Answers to these questions lie with the market itself. Import growth has not soared simply because there is only so much market available and that market is largely saturated at this point. In terms of fiber consumption, the U.S. apparel market grows on average by just one percent a year – basically at the rate of population growth. Once imports carved out their share of the market – and, in turn, replaced domestic production -- then the realities of the market took over, as the rate of growth in imports moderated as the market became saturated with product. As a result, imports cannot keep growing forever at double-digit growth rates if there is not excess market growth to support higher imports. Certainly, this not only has implications for domestic mills, but exporters as well. As there is only a finite market available, a key question for the future remains: are there too many producers chasing the market?

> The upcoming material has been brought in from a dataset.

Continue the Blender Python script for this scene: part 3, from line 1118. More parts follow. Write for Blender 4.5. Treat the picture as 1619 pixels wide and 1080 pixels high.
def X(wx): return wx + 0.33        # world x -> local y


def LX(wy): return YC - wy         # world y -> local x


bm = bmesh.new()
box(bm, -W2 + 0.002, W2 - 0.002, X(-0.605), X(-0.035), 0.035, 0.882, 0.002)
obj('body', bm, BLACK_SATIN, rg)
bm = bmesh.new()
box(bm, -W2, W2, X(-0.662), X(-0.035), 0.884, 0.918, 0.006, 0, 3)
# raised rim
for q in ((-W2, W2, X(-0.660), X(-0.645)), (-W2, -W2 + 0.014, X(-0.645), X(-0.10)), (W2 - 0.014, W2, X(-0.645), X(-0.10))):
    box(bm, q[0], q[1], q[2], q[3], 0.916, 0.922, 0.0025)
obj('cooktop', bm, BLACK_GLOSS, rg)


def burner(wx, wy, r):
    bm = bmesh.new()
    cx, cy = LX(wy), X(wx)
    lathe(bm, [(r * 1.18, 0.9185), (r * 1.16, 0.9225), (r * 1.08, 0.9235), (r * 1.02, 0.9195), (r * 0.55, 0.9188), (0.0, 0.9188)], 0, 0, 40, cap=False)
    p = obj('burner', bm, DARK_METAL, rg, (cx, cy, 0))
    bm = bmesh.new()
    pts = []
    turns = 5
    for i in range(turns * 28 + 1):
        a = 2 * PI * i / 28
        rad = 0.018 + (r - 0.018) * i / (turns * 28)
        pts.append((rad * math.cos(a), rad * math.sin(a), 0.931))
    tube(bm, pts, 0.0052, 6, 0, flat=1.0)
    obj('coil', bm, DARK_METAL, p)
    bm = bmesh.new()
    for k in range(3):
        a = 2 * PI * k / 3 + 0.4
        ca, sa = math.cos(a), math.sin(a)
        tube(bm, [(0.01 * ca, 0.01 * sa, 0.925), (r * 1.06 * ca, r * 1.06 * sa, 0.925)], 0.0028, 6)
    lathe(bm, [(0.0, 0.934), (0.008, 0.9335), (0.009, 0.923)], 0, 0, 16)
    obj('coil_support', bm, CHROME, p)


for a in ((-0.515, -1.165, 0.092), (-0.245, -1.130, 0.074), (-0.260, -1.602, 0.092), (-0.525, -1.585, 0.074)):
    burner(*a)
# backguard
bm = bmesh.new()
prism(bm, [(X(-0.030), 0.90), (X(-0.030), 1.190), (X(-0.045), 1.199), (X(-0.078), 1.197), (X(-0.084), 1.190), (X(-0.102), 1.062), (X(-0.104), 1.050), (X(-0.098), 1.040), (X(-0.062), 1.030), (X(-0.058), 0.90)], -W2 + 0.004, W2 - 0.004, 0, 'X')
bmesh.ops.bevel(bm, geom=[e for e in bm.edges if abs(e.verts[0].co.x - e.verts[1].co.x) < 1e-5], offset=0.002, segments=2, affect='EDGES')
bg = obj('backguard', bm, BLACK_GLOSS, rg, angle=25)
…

The question of competing in a finite market should increasingly be the topic of discussion in Washington as well as in Beijing, not quotas. In the final analysis, market demand will be central to success for manufacturers everywhere. For exporters, questions also need to be asked about market growth in Europe and Japan, which have been anemic underperformers in recent years. Will those markets be able to support more imports? What happens to their domestic producers as a result? And then, of course, the big challenge for the next ten years or so will be if China’s burgeoning consumer economy will be able to absorb much of the production that had previously been used for exports only. What will happen to China’s export-driven textile industry if overseas markets fail to expand? What will happen if China’s consumer economy falters?